Emerentiana's relics were recovered near the Church of Saint Agnes on the Via Nomentana when it was being restored during the reign of Pope Paul V. The relics were later transfered to the Basilica of Saint Agnes. The body of Saint Agnes lies under the altar, together with that of her milk sister Saint Emerentiana.

Emerentiana is represented as a young girl who either carries stones in her lap, also with a palm/lilies in her hand, or a girl being stoned to death by a mob.


Reflections:  St Agnes lived her faith by example and Emerentiana is the first fruit of her labor.  Emerentiana stood up to the pagans out of love and fidelity to what Agnes believed in. These two saints bore witness to
their faith and it is through the witness of lives such as these that others will come to believe and find salvation as well.

As Christians, it is through our works that others will come to see the faith that we have in God.  May others see our good works and give glory to our God.

Thursday, February 23, 2012

Saint Ines (Saint Agnes)


Feast Day: January 21
Patron saint of young girls, chastity, gardeners, engaged couples and rape victims


Saint Agnes who also goes by the name of Saint Ines (c. 291 – c. 304) was a member of the Roman nobility and raised in a Christian family. At age 12 or 13 year old Agnes suffered martyrdom in the time of the persecutions of Christians during the reign of the Roman Emperor Diocletian. She has a foster sister, Emerentiana, who like her became a saint.

The Prefect Sempronius wanted Agnes to marry his son but when Agnes refused, he reported her to the authorities as being a Christian. Ines/Agnes was condemned to death but as Roman law did not permit the
execution of virgins, they planned to rape her as a sacrifice to the gods they worshiped.  The authorities had the naked Agnes dragged through the streets to a brothel but her purity was miraculously preserved.

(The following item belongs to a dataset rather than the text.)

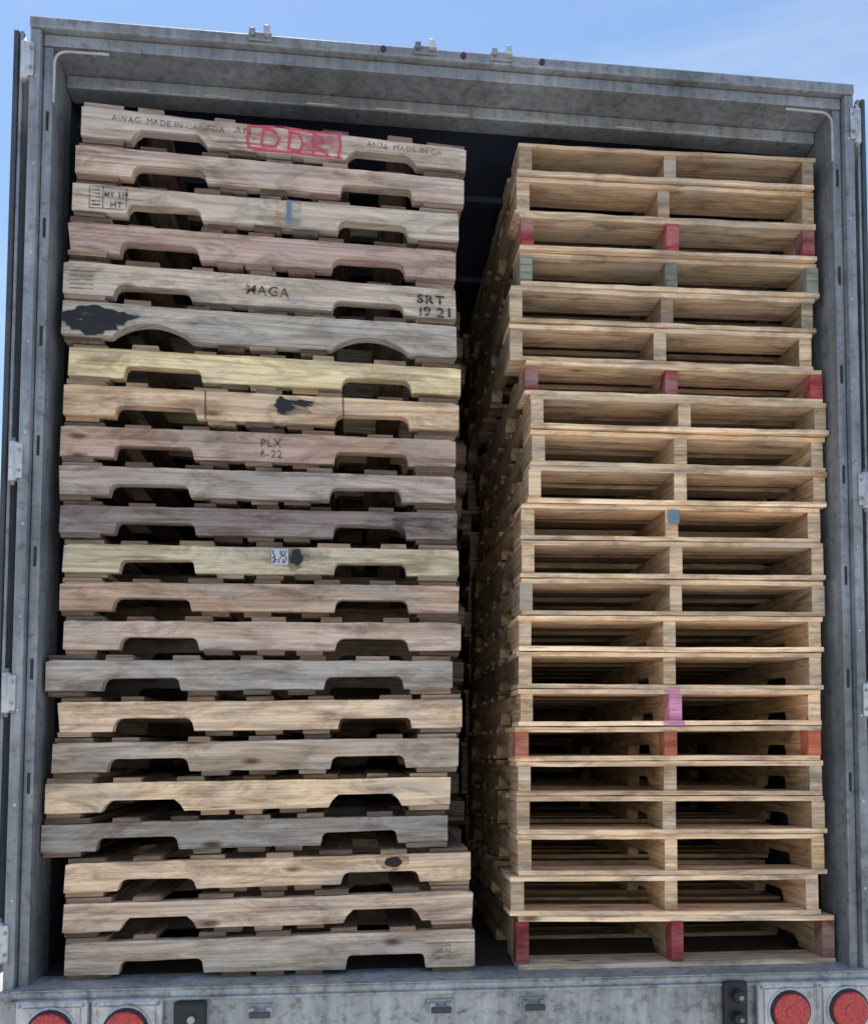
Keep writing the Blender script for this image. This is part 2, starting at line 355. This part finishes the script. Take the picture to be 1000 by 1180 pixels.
# ---------------------------------------------------------------- trailer
T=bpy.data.objects.new("semi_trailer",None); COL.objects.link(T)
def link(ob): COL.objects.link(ob); ob.parent=T; return ob
def box(name,x,y,z,mat,bev=.002,rot=None):
    lo=(x[0],y[0],z[0]+Z0); hi=(x[1],y[1],z[1]+Z0)
    c=[(a+b)/2 for a,b in zip(lo,hi)]; d=[(b-a)/2 for a,b in zip(lo,hi)]
    vs=[(sx*d[0],sy*d[1],sz*d[2]) for sx in(-1,1) for sy in(-1,1) for sz in(-1,1)]
    fs=[(0,1,3,2),(4,6,7,5),(0,4,5,1),(2,3,7,6),(0,2,6,4),(1,5,7,3)]
    me=bpy.data.meshes.new(name); me.from_pydata(vs,[],fs); me.materials.append(mat)
    ob=bpy.data.objects.new(name,me); ob.location=c
    if rot: ob.rotation_euler=rot
    if bev: m=ob.modifiers.new("b",'BEVEL'); m.width=bev; m.segments=2
    return link(ob)
def cyl(name,c,r,L,mat,axis='z',n=24,bev=0,r2=None):
    import bmesh
    bm=bmesh.new(); bmesh.ops.create_cone(bm,cap_ends=True,segments=n,radius1=r,radius2=r if r2 is None else r2,depth=L)
    me=bpy.data.meshes.new(name); bm.to_mesh(me); bm.free(); me.materials.append(mat)
    for p in me.polygons: p.use_smooth=len(p.vertices)==4
    ob=bpy.data.objects.new(name,me); ob.location=(c[0],c[1],c[2]+Z0)
    ob.rotation_euler={'z':(0,0,0),'y':(math.pi/2,0,0),'x':(0,math.pi/2,0)}[axis]
    if bev: m=ob.modifiers.new("b",'BEVEL'); m.width=bev; m.segments=2
    return link(ob)
def tube(name,pts,r,mat):
    c=bpy.data.curves.new(name,'CURVE'); c.dimensions='3D'; c.bevel_depth=r; c.bevel_resolution=2
    s=c.splines.new('POLY'); s.points.add(len(pts)-1)
    for p,q in zip(s.points,pts): p.co=(q[0],q[1],q[2]+Z0,1)
    o=bpy.data.objects.new(name,c); COL.objects.link(o); bpy.context.view_layer.update()
    me=bpy.data.meshes.new_from_object(o.evaluated_get(bpy.context.evaluated_depsgraph_get())); bpy.data.objects.remove(o)
    me.materials.clear(); me.materials.append(mat); return link(bpy.data.objects.new(name,me))
H=2.8365; LEN=14.4
for s,nm in((-1,"left"),(1,"right")):
    X=lambda a,b:(a,b) if s>0 else (-b,-a)
    box("door_jamb_outer_"+nm,X(1.264,1.295),(-.02,.18),(-.05,H-.037),GALV,.004)
    box("door_jamb_inner_"+nm,X(1.234,1.262),(.004,.18),(-.045,H-.075),GALV,.003)
    box("jamb_return_"+nm,X(1.246,1.2635),(.185,.30),(-.045,H-.075),WALLM,.002)
    box("side_wall_"+nm,X(1.265,1.291),(.183,LEN),(-.08,H-.03),ALU,0)
    box("wall_liner_"+nm,X(1.258,1.2635),(.303,LEN-.05),(FL,H-.09),WALLM,0)
    box("bottom_rail_"+nm,X(1.262,1.300),(.186,LEN),(-.25,-.082),ALU,.003)
    box("top_rail_"+nm,X(1.262,1.302),(.186,LEN),(H-.15,H-.002),ALU,.003)
    box("door_panel_"+nm,X(1.326,1.350),(.03,1.24),(.0,H-.03),ALU,.003)
    box("door_edge_"+nm,X(1.336,1.352),(.006,.028),(-.005,H-.025),DGREY,.004)
    box("door_edge_trim_"+nm,X(1.324,1.334),(.010,.028),(-.005,H-.025),GALV,.002)
    for k,yy in enumerate((.35,.85)):
        cyl("lock_rod_%s_%d"%(nm,k),(s*1.312,yy,H/2),.011,H-.05,GALV)
    for k,zc in enumerate((.10,.81,1.485,2.70)):
        cyl("hinge_knuckle_%s_%d"%(nm,k),(s*1.309,-.012,zc),.013,.116,HINGE,n=20,bev=.003)
        box("hinge_leaf_%s_%d"%(nm,k),X(1.280,1.304),(-.028,-.019),(zc-.052,zc+.052),HINGE,.004)
        cyl("hinge_pin_%s_%d"%(nm,k),(s*1.309,-.012,zc),.006,.14,GALV,n=12)
        for j in (-1,1): cyl("hinge_bolt_%s_%d_%d"%(nm,k,j),(s*1.288,-.030,zc+j*.03),.005,.005,GALV,'y',8)
    for k in range(7):
        zc=.55+k*.33; box("jamb_slot_%s_%d"%(nm,k),X(1.243,1.251),(.0015,.006),(zc-.03,zc+.03),BLACK,.001)
    for k in range(10):
        zc=.22+k*.27; cyl("jamb_rivet_%s_%d"%(nm,k),(s*1.274,-.0212,zc),.004,.004,HINGE,'y',10)
    tube("corner_seal_"+nm,[(s*1.228,-.004,2.58),(s*1.228,-.004,2.71)]+[(s*(1.228-.035+.035*math.cos(t)),-.004,2.71+.035*math.sin(t)) for t in (.4,.8,1.2,1.57)]+[(s*1.07,-.004,2.747)],.0042,CREAM)
box("header_cap",(-1.297,1.297),(-.024,.18),(H-.035,H),HEAD,.005)
box("header_face",(-1.262,1.262),(0,.18),(H-.073,H-.037),HEAD,.003)
box("header_rear_rail",(-1.232,1.232),(.115,.19),(H-.115,H-.075),HEAD,.004)
for k in range(9):
    xc=-1.05+k*.26+jit(.05); box("header_streak_%d"%k,(xc,xc+.06+random.random()*.07),(.113,.1145),(H-.111,H-.107),CREAM,0)  # pale strips painted in as bright streaks along bent metal edges
for k,xc in enumerate((-.245,.005,.255)):
    cyl("marker_lamp_%d"%k,(xc,-.028,H-.018),.009,.012,DRED,'y',bev=.003)
for k,xc in enumerate((-.62,-.115,.125)):
    box("top_keeper_base_%d"%k,(xc-.035,xc+.035),(-.031,-.0245),(H-.026,H+.002),GALV,.003)
    box("top_keeper_lug_%d"%k,(xc+.012,xc+.030),(-.052,-.0312),(H-.018,H+.012),HINGE,.005)
    box("top_keeper_tab_%d"%k,(xc-.032,xc-.014),(-.044,-.0312),(H-.016,H+.006),GALV,.004)
box("roof",(-1.26,1.26),(.192,LEN),(H-.03,H-.012),ALU,0)
box("ceiling_liner",(-1.255,1.255),(.2,LEN-.05),(H-.07,H-.05),WALLM,0)
for k in range(12): box("roof_bow_%d"%k,(-1.25,1.25),(.6+k*.6,.64+k*.6),(H-.095,H-.072),WALLM,.003)
box("front_wall",(-1.26,1.26),(LEN-.04,LEN),(FL,H-.03),ALU,0)
box("floor",(-1.262,1.262),(.0,LEN-.05),(FL-.05,FL-.001),FLOORM,0)
box("rear_sill",(-1.300,1.300),(-.045,-.002),(-.36,-.031),SILL,.006)
box("rear_sill_lip",(-1.262,1.262),(-.05,.12),(-.0300,-.0265),SILL,.001)
box("rear_sill_bead",(-1.262,1.262),(-.056,-.0465),(-.062,-.052),SILL,.004)
def lamp(xc,zc,k):
    box("lamp_housing_%d"%k,(xc-.098,xc+.098),(-.068,-.0465),(zc-.12,zc+.085),BOXM,.012)
    box("lamp_housing_face_%d"%k,(xc-.078,xc+.078),(-.0735,-.0685),(zc-.095,zc+.066),BOXM,.002)
    cyl("lamp_ring_%d"%k,(xc,-.0755,zc),.069,.006,HINGE,'y',48,.002)
    cyl("lamp_grommet_%d"%k,(xc,-.0815,zc),.063,.010,BLACK,'y',40,.004)
    cyl("lamp_lens_%d"%k,(xc,-.087,zc),.056,.016,RED,'y',48,.006)
    cyl("lamp_center_%d"%k,(xc,-.0955,zc),.02,.003,RED,'y',32,.001)
    for a in (-1,1):
        for c in (-1,1): cyl("lamp_screw_%d_%d_%d"%(k,a,c),(xc+a*.085,-.069,zc-.015+c*.085),.005,.004,GALV,'y',10)
for k,xc in enumerate((-1.145,-.942,.994,1.180)): lamp(xc,-.134,k)
box("connector_box",(-.815,-.725),(-.075,-.0465),(-.19,-.062),BLACK,.008)
cyl("connector_lamp",(-.765,-.079,-.11),.011,.01,CREAM,'y',16,.002)
box("latch_plate",(.792,.868),(-.070,-.0465),(-.24,-.045),BLACK,.008)
for k,zc in enumerate((-.085,-.15)): 
    cyl("latch_knob_%d"%k,(.832,-.085,zc),.019,.03,BLACK,'y',20,.006); cyl("latch_bolt_%d"%k,(.832,-.102,zc),.008,.006,GALV,'y',6,.001)
for k,xc in enumerate((-.575,-.06,.215)):
    box("keeper_base_%d"%k,(xc-.04,xc+.04),(-.052,-.0465),(-.118,-.078),SILL,.003)
    for j in (-1,1): box("keeper_lug_%d_%d"%(k,j),(xc+j*.024-.009,xc+j*.024+.009),(-.078,-.0525),(-.115,-.082),SILL,.005)
    box("keeper_bar_%d"%k,(xc-.03,xc+.03),(-.085,-.0785),(-.110,-.092),DGREY,.003)
sb=B()
for xc in (-.06,.215):
    for q in range(7):
        a=xc+jit(.085); z=-.09-random.random()*.06; l=.02+random.random()*.03; s_=1 if a>xc else -1
        pts=[(a+l*t*s_,-.0466-q*.0001,Z0+z+.018*t*t) for t in (0,.5,1)]
        sb.poly(pts+[(p[0],p[1],p[2]+.004) for p in pts[::-1]],s2l((92,88,84)),3)
me=sb.mesh("sill_arc_marks"); link(bpy.data.objects.new("sill_arc_marks",me))
for s in(-1,1):
    box("frame_rail_%d"%s,(s*.45-.04,s*.45+.04),(.2,LEN),(-.36,-.10),BLACK,0)
    box("bumper_guard_post_%d"%s,(s*.5-.05,s*.5+.05),(-.04,.02),(-.72,-.36),SILL,.004)
    box("landing_leg_%d"%s,(s*.7-.06,s*.7+.06),(11.4,11.52),(-1.2,-.1),SILL,.004)
    box("mud_flap_%d"%s,(s*.95-.28,s*.95+.28),(.9,.91),(-1.1,-.36),BLACK,0)
    for a,yy in enumerate((1.75,3.0)):
        for w in (.78,1.12):
            cyl("tyre_%d_%d_%d"%(s,a,int(w*100)),(s*w,yy,-Z0+.51),.51,.27,BLACK,'x',48,.03)
            cyl("wheel_rim_%d_%d_%d"%(s,a,int(w*100)),(s*w,yy,-Z0+.51),.28,.285,ALU,'x',32,.01)
box("bumper_guard_bar",(-1.15,1.15),(-.05,.03),(-.80,-.70),SILL,.006)
# ---------------------------------------------------------------- ground
gm,nt,b=newmat("concrete_yard")
g=N(nt,"ShaderNodeNewGeometry").outputs["Position"]
c=N(nt,"ShaderNodeRGB"); c.outputs[0].default_value=(.50,.475,.44,1)
c=mul(nt,c.outputs[0],ramp(nt,noise(nt,g,.6,5,.7),.3,.7,(.78,.78,.78,1),(1.1,1.1,1.1,1)))
c=mul(nt,c.outputs[2],ramp(nt,noise(nt,g,30,3,.6),.3,.7,(.88,.88,.88,1),(1.05,1.05,1.05,1)))
nt.links.new(c.outputs[2],b.inputs["Base Color"]); b.inputs["Roughness"].default_value=.9
me=bpy.data.meshes.new("ground"); R_=1500; me.from_pydata([(-R_,-R_,0),(R_,-R_,0),(R_,R_,0),(-R_,R_,0)],[],[(0,1,2,3)]); me.materials.append(gm)
COL.objects.link(bpy.data.objects.new("ground",me))
# ---------------------------------------------------------------- light
EL=74; AZ=-25
w=bpy.data.worlds.new("World"); S.world=w; w.use_nodes=True; nt=w.node_tree
sk=nt.nodes.new("ShaderNodeTexSky"); sk.sky_type='NISHITA'; sk.sun_disc=False; sk.sun_elevation=math.radians(EL); sk.sun_rotation=math.radians(AZ)
sk.air_density=1.3; sk.dust_density=.5; sk.ozone_density=1.0
tc=nt.nodes.new("ShaderNodeTexCoord").outputs["Generated"]
cn=noise(nt,tc,1,5,.6,(1.2,2.5,7),.5)
hs=nt.nodes.new("ShaderNodeHueSaturation"); hs.inputs["Saturation"].default_value=1.10; hs.inputs["Value"].default_value=1.15; nt.links.new(sk.outputs[0],hs.inputs["Color"])
mx=mul(nt,hs.outputs[0],(6.5,6.9,7.3,1),.2,'MIX'); nt.links.new(ramp(nt,cn,.42,.75,(0,0,0,1),(.34,.34,.34,1)),mx.inputs[0])
nt.links.new(mx.outputs[2],nt.nodes["Background"].inputs[0]); nt.nodes["Background"].inputs[1].default_value=.15
L=bpy.data.lights.new("sun",'SUN'); L.energy=5; L.angle=math.radians(.5); L.color=(1,.95,.88)
lo=bpy.data.objects.new("sun",L); COL.objects.link(lo)
d=Vector((math.sin(math.radians(AZ))*math.cos(math.radians(EL)),math.cos(math.radians(AZ))*math.cos(math.radians(EL)),math.sin(math.radians(EL))))
lo.rotation_euler=d.to_track_quat('Z','Y').to_euler(); lo.location=d*30
# ---------------------------------------------------------------- camera
cx,cy,cz,yaw,pit,rol,f,sx,sy=-.3168,-2.7392,1.9082,.1061,.0552,.0026,1047.6,19.87,212.64
F=Vector((math.sin(yaw)*math.cos(pit),math.cos(yaw)*math.cos(pit),math.sin(pit))); r0=Vector((math.cos(yaw),-math.sin(yaw),0)); u0=r0.cross(F)
r=r0*math.cos(rol)+u0*math.sin(rol); u=-r0*math.sin(rol)+u0*math.cos(rol)
cam=bpy.data.cameras.new("camera"); co=bpy.data.objects.new("camera",cam); COL.objects.link(co)
M=Matrix(((r.x,u.x,-F.x,cx),(r.y,u.y,-F.y,cy),(r.z,u.z,-F.z,cz),(0,0,0,1))); co.matrix_world=M
cam.sensor_fit='VERTICAL'; cam.sensor_height=24; cam.lens=f/1180*24; cam.shift_x=-sx/1180; cam.shift_y=sy/1180; cam.clip_end=5000; cam.clip_start=.05
S.camera=co
S.view_settings.view_transform='Standard'; S.view_settings.look='None'; S.view_settings.exposure=0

Legend has it that while walking the streets, she prayed to the Lord and this was answered by making her hair grow to cover up her body. Another legend says that the men who attempted to rape her were struck blind immediately.  There was also a story about one being struck dead but when Agnes prayed for him the man was revived.  Since none of them succeeded, they tried to burn St Agnes at the stake but the wood didn't burn even a slightest bit.  Because of this, a frustrated lieutenant decided to take matters into his own hands and ended up beheading Agnes with a sword.

She maybe too young to know of death, yet she bravely faced it than be offered to the pagan gods and lose her virginity by rape.  Being the good Christian that she was, she showed awesome virtue and gave up her life for her faith. Her virginity and heroism are renowned and has help bring an end to the persecutions.

One of Emperor Constantine's daughters built a church where Agnes was buried.

Reflection:

St.Agnes' martyrdom inspire us to be pure, courageous and loyal to our God. Agnes had the courage and the faith to act as boldly as she did in standing up for the teachings of Christ. She trusted the Lord no matter what. We, too, must believe and trust God and pray in humility and patience especially when we are in most need of help.   Let us pray to gain that confidence to fight our own battles and to be courageous witnesses of God.